◆ TASK DETAILS ◆
Set down every record once more, exactly as given.

◆ EXERCISE INPUTS ◆
▽
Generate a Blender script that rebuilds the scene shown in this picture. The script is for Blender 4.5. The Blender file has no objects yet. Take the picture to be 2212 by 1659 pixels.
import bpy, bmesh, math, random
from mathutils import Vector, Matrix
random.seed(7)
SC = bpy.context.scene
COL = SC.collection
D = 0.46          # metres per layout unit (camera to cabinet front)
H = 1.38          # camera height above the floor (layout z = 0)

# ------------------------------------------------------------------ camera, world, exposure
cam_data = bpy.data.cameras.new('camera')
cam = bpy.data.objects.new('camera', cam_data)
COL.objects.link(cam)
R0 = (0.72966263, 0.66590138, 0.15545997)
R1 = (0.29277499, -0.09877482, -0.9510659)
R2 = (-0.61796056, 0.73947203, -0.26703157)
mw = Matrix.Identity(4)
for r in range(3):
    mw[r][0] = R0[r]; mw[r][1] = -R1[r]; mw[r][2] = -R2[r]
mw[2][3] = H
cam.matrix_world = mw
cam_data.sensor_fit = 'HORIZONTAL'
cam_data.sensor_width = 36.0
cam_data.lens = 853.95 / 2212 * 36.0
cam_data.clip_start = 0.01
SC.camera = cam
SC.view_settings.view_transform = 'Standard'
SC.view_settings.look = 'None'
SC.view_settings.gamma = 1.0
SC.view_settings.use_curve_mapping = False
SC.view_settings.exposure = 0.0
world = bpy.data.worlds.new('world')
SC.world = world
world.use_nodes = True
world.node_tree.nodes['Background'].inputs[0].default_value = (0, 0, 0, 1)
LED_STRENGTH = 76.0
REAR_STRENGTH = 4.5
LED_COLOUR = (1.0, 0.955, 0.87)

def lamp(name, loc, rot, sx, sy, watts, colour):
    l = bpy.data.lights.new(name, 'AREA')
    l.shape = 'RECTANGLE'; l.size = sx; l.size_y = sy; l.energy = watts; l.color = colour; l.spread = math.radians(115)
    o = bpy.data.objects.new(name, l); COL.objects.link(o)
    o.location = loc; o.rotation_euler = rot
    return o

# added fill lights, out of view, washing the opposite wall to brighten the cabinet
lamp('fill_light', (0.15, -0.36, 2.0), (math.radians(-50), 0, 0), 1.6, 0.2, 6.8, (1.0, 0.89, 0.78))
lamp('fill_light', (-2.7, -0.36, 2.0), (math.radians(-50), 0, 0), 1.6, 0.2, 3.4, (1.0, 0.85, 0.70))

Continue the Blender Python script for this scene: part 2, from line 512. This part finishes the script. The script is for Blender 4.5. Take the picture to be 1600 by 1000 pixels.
△
◆ TASK SOLUTION ◆
Generate a Blender script that rebuilds the scene shown in this picture. The script is for Blender 4.5. The Blender file has no objects yet. Take the picture to be 2212 by 1659 pixels.
import bpy, bmesh, math, random
from mathutils import Vector, Matrix
random.seed(7)
SC = bpy.context.scene
COL = SC.collection
D = 0.46          # metres per layout unit (camera to cabinet front)
H = 1.38          # camera height above the floor (layout z = 0)

# ------------------------------------------------------------------ camera, world, exposure
cam_data = bpy.data.cameras.new('camera')
cam = bpy.data.objects.new('camera', cam_data)
COL.objects.link(cam)
R0 = (0.72966263, 0.66590138, 0.15545997)
R1 = (0.29277499, -0.09877482, -0.9510659)
R2 = (-0.61796056, 0.73947203, -0.26703157)
mw = Matrix.Identity(4)
for r in range(3):
    mw[r][0] = R0[r]; mw[r][1] = -R1[r]; mw[r][2] = -R2[r]
mw[2][3] = H
cam.matrix_world = mw
cam_data.sensor_fit = 'HORIZONTAL'
cam_data.sensor_width = 36.0
cam_data.lens = 853.95 / 2212 * 36.0
cam_data.clip_start = 0.01
SC.camera = cam
SC.view_settings.view_transform = 'Standard'
SC.view_settings.look = 'None'
SC.view_settings.gamma = 1.0
SC.view_settings.use_curve_mapping = False
SC.view_settings.exposure = 0.0
world = bpy.data.worlds.new('world')
SC.world = world
world.use_nodes = True
world.node_tree.nodes['Background'].inputs[0].default_value = (0, 0, 0, 1)
LED_STRENGTH = 76.0
REAR_STRENGTH = 4.5
LED_COLOUR = (1.0, 0.955, 0.87)

def lamp(name, loc, rot, sx, sy, watts, colour):
    l = bpy.data.lights.new(name, 'AREA')
    l.shape = 'RECTANGLE'; l.size = sx; l.size_y = sy; l.energy = watts; l.color = colour; l.spread = math.radians(115)
    o = bpy.data.objects.new(name, l); COL.objects.link(o)
    o.location = loc; o.rotation_euler = rot
    return o

# added fill lights, out of view, washing the opposite wall to brighten the cabinet
lamp('fill_light', (0.15, -0.36, 2.0), (math.radians(-50), 0, 0), 1.6, 0.2, 6.8, (1.0, 0.89, 0.78))
lamp('fill_light', (-2.7, -0.36, 2.0), (math.radians(-50), 0, 0), 1.6, 0.2, 3.4, (1.0, 0.85, 0.70))

Continue the Blender Python script for this scene: part 2, from line 512. This part finishes the script. The script is for Blender 4.5. Take the picture to be 1600 by 1000 pixels.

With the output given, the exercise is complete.